You Can’t Stop the Storm. But You Can Build the House First.

There’s an idea I keep coming back to in my PhD research, and it’s changed how I think about hard times. It’s called pre-traumatic growth.

Most of us treat resilience as something we reach for after disaster hits. The storm arrives, and we scramble. But here’s the thing we all know and rarely act on: the storm is coming. Not maybe. Definitely. We will all lose people. We will all face stress. It’s the one guarantee life offers.

So the question becomes: what if we built the house before the storm, rather than during it?

Pre-traumatic growth is the idea that we can prepare, to an extent, for the hard things we know are coming. Not by being anxious about them, but by laying foundations now. Strong relationships. Knowing your own capacity. Habits that steady you. A way of thinking about stress that doesn’t treat it as the enemy, because stress itself isn’t bad. It’s information. It’s energy. It’s part of being alive.

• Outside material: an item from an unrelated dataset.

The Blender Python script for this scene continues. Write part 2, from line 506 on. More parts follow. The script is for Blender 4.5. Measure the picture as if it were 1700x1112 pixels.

This is what I practise every day as I protect my mental health and grow with my grief, and I know I have capacity to better stand hard thinsg because of it.

When the hard thing comes, and it will, the people who’ve quietly built their foundations aren’t spared the pain. But they’re better placed to grow with it rather than be flattened by it. They’re less likely to tip from a hard season into a mental health crisis.

This is the whole idea behind PERFORM. Protect your mental health before you’re in crisis. Build now, so that later you’re steadier. You don’t need to brace for life. You just need to build for it. Start with one foundation this week.